Il dato lascia davvero perplessi: una serie di Autorità cui è demandato il controllo e la vigilanza su settori strategici tra i quali, proprio, i contratti pubblici che si sottraggono all’adempimento di un obbligo di trasparenza.
Nell’elenco delle amministrazioni inadempienti, peraltro, figura anche il Consiglio Superiore della Magistratura.

Un fatto grave e inquietante se confermato, quale che sia la posizione di ciascuno circa l’utilità di queste forme di trasparenza tanto care al Ministro Brunetta.

Se un obbligo esiste va, evidentemente, adempiuto.

Occorre, tuttavia, essere cauti nel trarre conclusioni affrettate perché il sito del Ministero della Funzione Pubblica sul quale sono pubblicati gli elenchi delle amministrazioni inadempienti informa che l’inserimento di un’amministrazione in questi elenchi può essere dovuto a tre distinte circostanze: (a) il fatto che l’amministrazione non abbia assegnato alcun incarico esterno ad esperti o consulenti, (b) il fatto che non abbia comunicato al Ministero della Funzione Pubblica i dati nel formato richiesto e ne abbia, dunque, precluso l’agevole lavorazione o, infine, (c) il fatto che abbia omesso volontariamente di fornire i dati che la legge le impone di fornire.

Si tratta di un ventaglio di possibilità molto diverse le une dalle altre ed è davvero inaccettabile – ed al riguardo sussiste una grave responsabilità del Ministro Brunetta – che nell’ambito di un’Operazione Trasparenza si proceda alla pubblicazione di dati tanto ambigui.

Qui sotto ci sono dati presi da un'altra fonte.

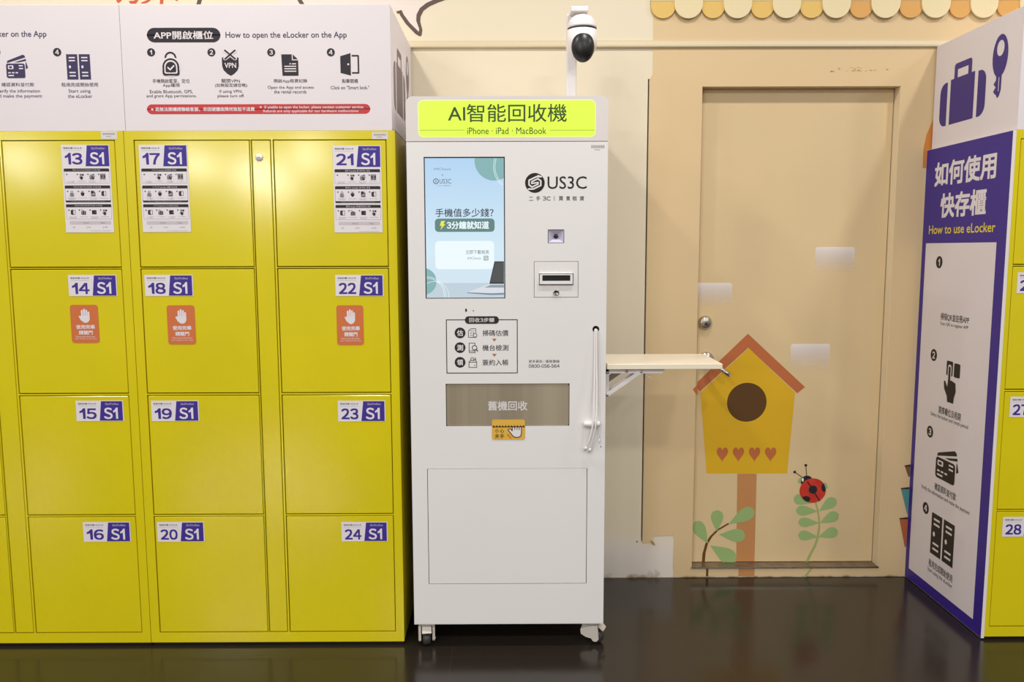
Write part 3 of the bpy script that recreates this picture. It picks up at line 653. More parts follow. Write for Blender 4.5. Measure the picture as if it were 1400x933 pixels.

Il Consiglio Superiore della Magistratura o l’Autorità di vigilanza sui contratti pubblici hanno davvero deliberatamente ritenuto di sottrarsi all’adempimento di un obbligo di trasparenza loro imposto dalla legge o, invece, semplicemente, non hanno affidato consulenze esterne o, ancora, hanno sbagliato – colpevolmente o meno – nel formato con il quale fornire i dati al ministero della Funzione pubblica?

Era così complicato precisare nella documentazione pubblicata quale sia la causa dell’inserimento di un amministrazione nell’elenco degli inadempienti?

Si tratta – assieme alla scelta di pubblicare i dati in un’interminabile serie di tabelle in formato “pdf” e di rendere, così, non disaggregabili né processabili i dati – di un profilo che induce a dubitare seriamente che la trasparenza sia il vero obiettivo dell’Operazione Trasparenza.

L’open government e l’open data che Barack Obama sta imponendo all’amministrazione americana restano lontani anni luce dai Palazzi di Roma.